Dio nella sua volontà di comunicare e di darsi agli uomini si è adattato alla nostra condizione umana, ha spezzato la sua lontananza, si è manifestato e ha espresso il suo amore attraverso la Parola.

 
─ La sua è una Parola vivente, potente, feconda. La Parola di Dio è vita: ha creato il mondo dal nulla, per mezzo di essa abbiamo ricevuto la salvezza ed è presente nel sacramento della Chiesa.
─ La Parola di Dio è forte: ha il potere di trasformare i cuori. Ma non dobbiamo dimenticare mai che Dio e la Sua Parola non si impongono, ma si propongono alla libera accettazione dell'uomo. Perché non funziona automaticamente, ma la Parola di Dio porta solo frutti a coloro che ricevono sinceramente.
─ La Parola di Dio è seme perché genera la vita ed è pioggia che alimenta la vita, che permette al seme di germogliare. A tutti, nessuno escluso, è dato di maturare e crescere illuminati dalla Parola, in una profonda esperienza, di relazione con Dio che è Padre, e che, nel Figlio, ci ha manifestato lo splendore del suo Volto e la potenza vivificante del suo amore.
 
La spiegazione che ne dà il Maestro Gesù interpreta gli atteggiamenti di coloro che ascoltano la Parola. Infatti, i quattro terreni di cui parla Gesù sono tutti rappresentati nel nostro unico cuore; sono quattro possibili risposte alla Parola! La Parola di Dio è diffusa tra gli uomini con larghezza. Il seminatore butta il suo seme senza risparmio e senza distinzione: non sceglie il terreno; non valuta prima quale sia quello buono e quello sfavorevole, quello che appare più adatto o meno; quello da cui sia ragionevole aspettarsi qualcosa e quello per cui non vale la pena seminare. La seminagione avviene ovunque e in maniera indiscriminata ma con esiti differenziati a seconda di dove cade. Infatti il Maestro sposta l'attenzione ai terreni. Terreni che tuttavia non rappresentano necessariamente delle categorie di persone differenti, quanto piuttosto quattro atteggiamenti che possono benissimo 'convivere' in ogni credente, nei momenti diversi della sua vita.
 
─ Il seme caduto lungo la strada si riferisce a chi oppone rifiuto o indifferenza; su tale terreno la Parola rimbalza e non ha nessuna possibilità di attecchire.
─ Il seme caduto sul terreno sassoso si riferisce a chi è distratto o incostante; chi assomiglia a tale terreno è facile all'entusiasmo ma non persevera, promette tutto e non mantiene nulla. Appena sente odore di persecuzione, si tira indietro.
─ Il seme caduto tra i rovi si riferisce a chi ha il terreno “già occupato” e si lascia soffocare dalle preoccupazioni terrene dai nostri pregiudizi che soffocano ciò che è diverso e nuovo. Solo in un terreno libero il seme può morire per dare frutto.
─ Il seme caduto nel buon terreno si riferisce a chi ascolta la Parola e la comprende. Costui lascia che essa penetri nel cuore e si traduca nell'agire concreto. E il "frutto" è strepitoso.
 
L’ascolto della Parola di Dio esige interiorizzazione della Parola, perseveranza nell’ascolto, lotta contro gli idoli mondani perché non soffochino la Parola.
La Parola di Dio va sempre ascoltata e accolta con “con cuore bello e buono” (Lc 8,15).
Gesù dà a tutti una possibilità; infatti semina ovunque e a larghe mani.
Quello che, nell'agire di Dio, può apparire come uno spreco è in realtà una sovrabbondanza d'amore, rivelazione di un Dio che solo la croce di Gesù riuscirà a svelare completamente.
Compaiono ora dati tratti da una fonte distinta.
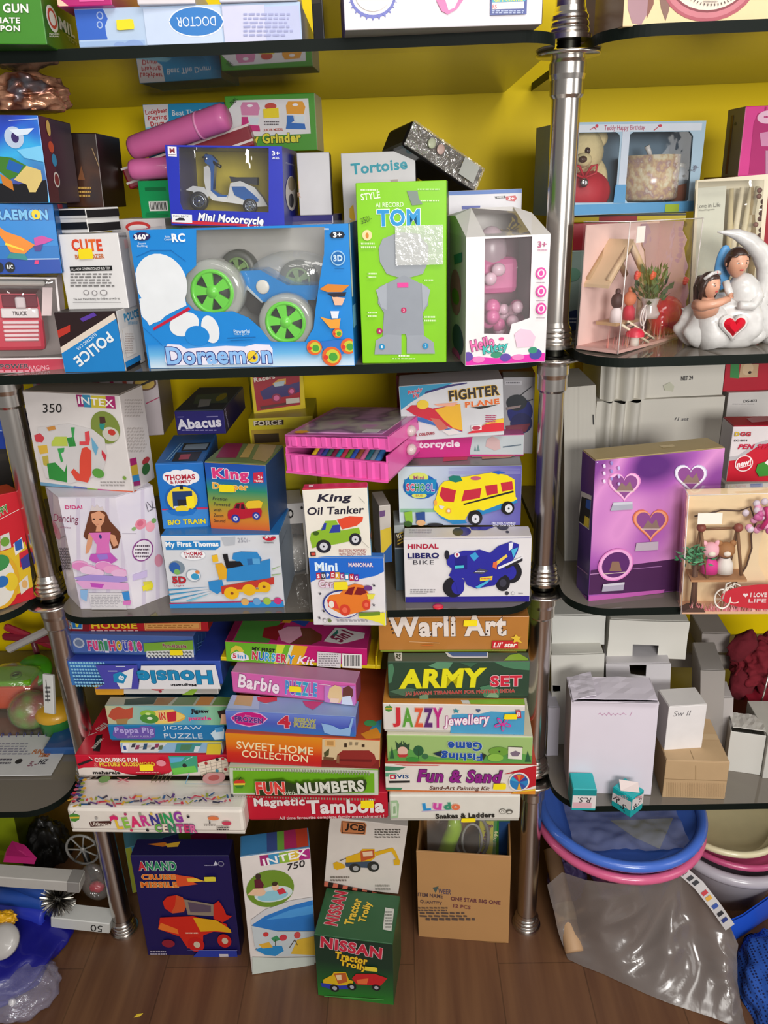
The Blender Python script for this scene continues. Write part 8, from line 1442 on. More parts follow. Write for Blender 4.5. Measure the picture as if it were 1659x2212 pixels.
game('sand','white box with purple script title and round rainbow picture, low in the right stack',[130,1412,1492,1420,1480,1686,136,1660],['dcd4cc','c86a2a','b8402c'],on='ludo',z='P',dep=.16,
     art=dict(front=[P_('3a7a5a',130,1430,320,1440,260,1465,130,1475),P_('5a9a7a',130,1490,240,1495,200,1520,130,1525),P_('3a7a5a',130,1620,290,1625,270,1645,130,1640),P_('c83a3a',135,1400,700,1405,600,1425,300,1425),P_('b81c28',1492,1420,1300,1470,1200,1500,1320,1490,1400,1530,1400,1630,1485,1600),P_('d8882a',1280,1660,1480,1630,1480,1686,1250,1684),P_('e8c83a',1250,1665,1400,1645,1480,1630,1480,1645),P_('e4dcd4',165,1500,345,1495,350,1575,168,1578),T_('QVIS',260,1522,168,42,'2a4a7a',None,0,.05),P_('c82a3a',175,1502,222,1500,222,1540,176,1542),P_('e4dcd4',188,1512,210,1510,210,1530,190,1531),P_('2a2826',168,1556,355,1554,355,1572,170,1576),T_('Fun & Sand',800,1515,765,115,'8a2080','30182c',.025,.04,.2,.0),T_('Sand-Art Painting Kit',800,1625,540,44,'5a3028',None,0,.01,.25),E_('e4dcd4',1330,1562,94,84),E_('2a7ab8',1330,1562,82,72)]+[P_(c,1330,1562,1330+80*math.cos(a),1562-70*math.sin(a),1330+80*math.cos(a+.5),1562-70*math.sin(a+.5)) for a,c in ((.2,'3a3a8a'),(.8,'c8402a'),(1.3,'d87a2a'),(1.8,'b82a4a'),(2.4,'3aa0c8'),(4.5,'e0a83a'),(5.2,'3a4a9a'))],
              right=[P_('d8a02a',1480,1300,1560,1300,1560,1420,1480,1420)],top=[P_('b83a34',140,1380,1480,1390,1480,1420,140,1410)]),stickers=[(1098,1572,1215,1628)])
game('fish','pale green box with an upside-down blue title and printed trees, middle of the right stack',[140,1150,1456,1168,1450,1414,155,1386],[grad([(0,'9ab870'),(.3,'b8c498'),(1,'ccccae')],1),'9aa488','d0ccb4'],on='sand',z='P',dep=.16,bev=.002,
     art=dict(front=[P_('5a9a4a',155,1386,170,1300,300,1250,420,1310,640,1360,1000,1340,1300,1300,1450,1340,1450,1414),P_('7ab03a',450,1386,700,1370,1000,1376,1000,1405,450,1395),E_('2a5a3a',432,1290,46,46),L_('2a4a2a',5,432,1290,432,1380),E_('3a6a44',490,1340,30,24),P_('2a5a3a',175,1360,195,1250,215,1360),P_('2a5a3a',1385,1390,1410,1290,1440,1390),E_('3a8a3a',380,1370,60,24)]+[P_('2f4a34',240+k*34,1290,225+k*34,1200+(k % 2)*20,262+k*34,1235,285+k*34,1195+(k % 3)*14,280+k*34,1280) for k in range(3)]+[E_('d8b0a0',290,1290,46,40),P_('b83a3a',240,1320,340,1318,320,1345,260,1345),T_('Fishing',820,1330,370,86,'1c4aa0','c8d4c8',.03,.08,0,math.pi),T_('Game',848,1245,305,82,'1c4aa0','c8d4c8',.03,.08,0,math.pi),P_('1c2c4a',560,1310,640,1285,630,1340),E_('6a9a3a',1150,1290,90,40),E_('8ab84a',1120,1345,70,34),E_('20301c',1155,1290,9,8),P_('2a3424',1000,1300,1040,1320,1010,1370),P_('e0dcd0',1235,1245,1360,1250,1356,1360,1232,1352),P_('7a6a7a',1250,1300,1300,1280,1345,1300,1320,1330,1270,1330),L_('4a443c',5,1235,1245,1365,1250)]))
game('jazzy','white and sky blue box with tall striped letters and a pink flower, right stack',[110,864,1392,886,1376,1150,116,1126],['d8d2cc','b4b0aa','c8883a'],on='fish',z='P',dep=.16,bev=.002,
     art=dict(front=[P_('4a9ac4',730,970,820,960,960,965,1080,940,1200,945,1385,935,1376,1150,715,1146)]+apple(165,915,34)+[T_('J',235,990,70,175,'c8303a','e8b8b0',.02,.04),T_('A',335,990,96,170,'5a9a3a','b8d0a0',.02,.03),T_('Z',435,990,80,170,'d8583a','e8b8a0',.02,.03),T_('Z',520,990,80,170,'5a2a6a','b898b8',.02,.04),T_('Y',605,990,86,175,'b82a7a','e0a0c4',.02,.05),T_('Jewellery',862,1020,415,112,'f0e4ec','b83a88',.035,.03,.2,.1),P_('2a8a9a',768,905,778,920,798,920,784,932,790,948,768,938,748,948,754,930,742,916,760,918)]+[('p','4a5a7a',[(966+22*px,924-20*py) for px,py in heart(20,1.0)])]+
              [E_('d8389c',1185+46*math.cos(a),1042+34*math.sin(a),34,15,-a) for a in [i*1.257+.3 for i in range(5)]]+[E_('4a9ac4',1185+46*math.cos(a),1042+34*math.sin(a),22,7,-a) for a in [i*1.257+.3 for i in range(5)]]+[E_('d8389c',1185,1042,16,14),P_('b83a44',1300,915,1345,915,1352,985,1310,988),T_('B',1326,950,26,44,'e8d0d0',None,0,.05)],
              top=[P_('c8843a',150,842,810,842,820,872,120,868),P_('d8d8d4',810,842,880,842,900,880,830,878),P_('8ab83a',880,840,1385,830,1390,886,900,880)]),stickers=[(1196,948,1312,996)])
game('army','dark green camouflage box with big yellow capitals, second from top of the right stack',[150,494,1436,492,1412,830,168,832],['2c4434','26382c','4a5a4c'],on='jazzy',z='P',dep=.15,back=('tl',170,415),
     art=dict(front=[P_('4a7a5a',160,520,200,510,215,560,190,680,160,690),P_('4a7a5a',1100,492,1436,492,1425,570,1300,560,1200,540),P_('5a8a6a',520,530,600,494,740,500,700,560,600,560),P_('4a6a52',170,760,300,720,420,740,300,800),P_('6a8a6a',440,800,520,770,520,830,440,830),P_('4a7a5a',980,720,1060,700,1160,740,1150,815,1020,810),P_('3a6048',800,500,960,500,900,540),P_('7a9a7a',1030,810,1100,750,1150,800,1140,815),T_('ARMY',645,640,785,172,'e0d820','a8a418',.012,.1,.12,.02),T_('SET',1215,662,282,98,'c8283e','e8c8cc',.04,.1,0,.02),T_('JAI JAWAN TERANAAM FOR MOTHER INDIA',800,765,985,42,'a83a34','d8b8a8',.02,.04,0,.03)],
              top=[P_('d8d8d0',215,415,285,415,285,488,225,488),T_('RS',250,450,44,50,'2a3a2a',None,0,.04),P_('d8dce0',670,415,1055,415,1055,462,760,466,700,455),P_('4a6aa0',690,415,1045,415,1045,452,740,452),P_('8ab83a',1250,440,1330,425,1410,470,1420,492,1190,494)]))
game('warli','brown box with white patterned letters and a small red tag, topmost of the right stack',[85,98,1422,85,1412,412,66,412],['b07434','7a8a2a','8a5a28'],on='army',z='P',dep=.13,sr=.012,
     art=dict(front=[T_('Warli Art',690,175,1060,190,'e0d4cc','4a3428',.015,.045,-.02,.01)]+[E_('3a2a24',x,y,8,8) for x,y in ((172,130),(185,165),(195,200),(205,235),(440,230),(480,225),(545,245),(700,120),(735,160),(740,240),(1040,245),(1050,215),(1180,190),(1180,230))]+[E_('c8682a',510,340,60,6),L_('e0b080',5,350,308,620,320),P_('c0242c',1090,300,1320,298,1322,368,1085,370),T_("Lil' star",1205,335,210,46,'f0e4dc',None,0,.03,.25),N_('d8a070',1090,378,1310,388,1),P_('e0b83a',1300,240,1320,260,1350,262,1330,285,1360,320,1310,305,1280,315,1285,285,1255,270,1288,262)]),stickers=[(832,112,958,170)])

# ================================================================== on the floor
carton('cruise','toy_box','dark blue box picturing a red missile car, on the floor by the left pole',[150,330,930,312,1000,1105,286,1086],['1c1650','14103a','1c1848'],zb=0.0,z='T',dep=.16,back=('tr',915,180),st=.02,flap=True,
    art=dict(front=[T_('ANAND',360,398,295,72,'2a8a5a','e8e0e8',.06,.08),T_('A',240,398,58,66,'c82a3a',None,0,.08),T_('CRUISE',370,482,265,42,'e0702a','e8d08a',.03,.06),T_('MISSILE',378,540,292,44,'e0702a','e8d08a',.03,.06),P_('d8502a',500,460,560,470,640,480,730,512,640,520,680,535,570,550,520,555),P_('e8b83a',590,490,660,488,730,512,640,520,600,515),N_('a8a4c0',730,380,830,395,1),P_('c8c8d8',800,385,815,350,835,385),E_('8a88a0',858,375,24,20),E_('1c1650',858,375,19,15),P_('c8502a',405,670,440,630,510,618,560,635,590,700,570,750,480,760,420,720),P_('c82a1c',405,670,440,630,510,618,500,700,470,755,420,720),P_('8a7a6a',570,650,800,690,810,780,600,770),P_('5a4a5a',600,670,780,700,780,750,620,750),P_('c8281c',800,690,840,660,880,720,900,770,945,780,920,800,870,830,800,800),P_('c8281c',385,790,640,780,900,840,930,910,800,900,720,930,720,1010,600,1030,540,940,370,880),P_('d8a01c',640,790,820,810,930,880,940,910,820,895,700,900),P_('e0702a',370,880,390,830,520,880,530,920),E_('c0201c',665,1000,64,56),E_('c8b8a0',672,1000,26,24),E_('c0201c',885,970,54,52),E_('c8b8a0',890,970,24,24),E_('8a2030',450,990,50,30),N_('e8c8b0',585,898,690,918,1),P_('2a3a9a',690,1040,980,1040,990,1105,640,1096),L_('8a88b8',3,600,1040,985,1044),P_('c8c0c8',845,1070,915,1070,918,1090,850,1092),N_('a8a0b0',310,1040,450,1080,2)],
             top=[P_('d87a2a',280,230,420,215,460,240,400,250),P_('e8b83a',420,230,540,210,520,250,440,255)]),stickers=[('front','d8c83a',728,468,820,506)])
carton('rainbow','toy_box','rainbow-striped box behind the dark blue missile box on the floor',[125,150,900,150,910,250,150,700],['6ab0c8','8a9a3a','5a9ab0'],zb=0.0,Y=.16,z='T',dep=.12,st=.03,root=True,art=dict(front=[R_('a8b03a',100,100,190,800),R_('4a9ac0',190,100,440,800),R_('4a4a98',440,100,565,800),R_('7aa03a',565,100,655,800),R_('b82a6a',655,100,950,800),E_('c83a3a',260,150,100,30),E_('e0c83a',260,150,76,20)]))
carton('pool','toy_box','tall white box picturing a round paddling pool, standing on the floor in the middle',[1000,335,1570,252,1580,1160,1100,1226],['dcd4d0','b0a8a4','4a7aa0'],zb=0.0,z='T',dep=.13,yaw0=.1,back=('tl',1000,165),flap=True,st=.03,
    art=dict(front=[P_('9a2a6a',1155,318,1225,310,1230,388,1165,398),P_('3a8ab8',1225,310,1305,298,1312,378,1230,388),P_('8ab03a',1305,298,1385,285,1392,366,1312,378),P_('d8b83a',1385,285,1460,274,1466,352,1392,366),P_('a8287a',1460,274,1545,262,1552,338,1466,352),T_('INTEX',1355,330,350,56,'f0ecec',None,0,.02,0,.13),T_('750',1440,390,145,52,'1c1a1a',None,0,.01,.2,.15),E_('6a8a2a',1240,572,188,144),E_('c8d4d4',1265,612,150,62),E_('8ac0d0',1260,625,120,40),P_('5a1c2c',1115,500,1160,490,1190,540,1180,570,1120,565),P_('e0b898',1060,620,1110,570,1200,565,1140,625),E_('3a2a24',1145,475,22,24),E_('e0b898',1165,600,40,26),E_('e0b898',1280,555,26,30),P_('c83040',1290,580,1340,560,1365,600,1310,615),E_('3a2a1c',1275,530,24,16),
        P_('c8c8cc',1090,850,1090,810,1200,730,1400,660,1590,630,1590,700,1400,740,1200,810),P_('2a74c0',1095,850,1200,780,1400,700,1590,650,1590,895,1300,895,1150,880),P_('4a94d4',1200,810,1400,730,1590,690,1590,760,1400,790),P_('c0c8cc',1095,855,1300,898,1590,898,1590,1090,1300,1090,1180,1060,1120,1020),P_('2a84c0',1120,1040,1200,1010,1330,1010,1345,1050,1280,1090,1200,1080),P_('d8a83a',1150,1000,1230,980,1260,1020,1180,1030),P_('3a8a5a',1245,950,1290,930,1320,960,1270,980),L_('4a3a24',5,1280,960,1280,1010),E_('c83a3a',1205,920,22,18),E_('c83a4a',1340,945,30,24),E_('c84a4a',1450,925,26,26),P_('d8b03a',1450,960,1590,930,1590,1080,1400,1070),L_('4a3a24',5,1390,1020,1430,960),L_('4a3a24',5,1430,960,1450,1000),P_('c8d0c8',1100,1095,1300,1100,1590,1095,1580,1165,1100,1230)],
             top=[P_('3a78a8',1000,120,1210,60,1215,315,1010,335),P_('3a4a80',1210,60,1290,60,1295,300,1215,315),P_('6a9a3a',1290,60,1345,60,1350,290,1295,300),P_('a82a5a',1345,60,1430,60,1450,280,1350,290),P_('b8402a',1430,60,1570,60,1580,260,1450,280)]))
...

Così semina Gesù il suo messaggio.
Egli esce ogni mattina per annunciare la Buona Novella di Dio.
Semina la sua Parola tra le persone semplici che la accolgono, e anche tra gli scribi e i farisei che la respingono.
Mai si scoraggia. La sua semina non sarà sterile.

Travolti da una forte crisi religiosa, siamo spesso tentati che il Vangelo abbia perso la sua forza originaria e che il messaggio di Gesù non abbia grinta sufficiente per attirare l'attenzione delle donne e degli uomini di oggi.
Non è il Vangelo che ha perso la forza umanizzante, siamo noi che lo annunciamo con fede flebile e vacillante.
Non è Gesù che ha perso il potere di attrazione. Siamo noi che lo ignoriamo con le nostre incoerenze e contraddizioni.

La certezza che il Signore continua a uscire e a seminare ci apre alla speranza che i terreni del nostro cuore e della nostra vita non solo possano diventare sempre più accoglienti, ma addirittura fecondi.
Per questo ciascuno è chiamato a dare una possibilità a Dio: accogliere il seme che è la sua Parola!

Accresci in noi, o Padre, con la potenza del tuo Spirito
la disponibilità ad accogliere il germe della tua parola,
che continui a seminare nei solchi dell’umanità,
perché fruttifichi in opere di giustizia e di pace
e riveli al mondo la beata speranza del tuo regno.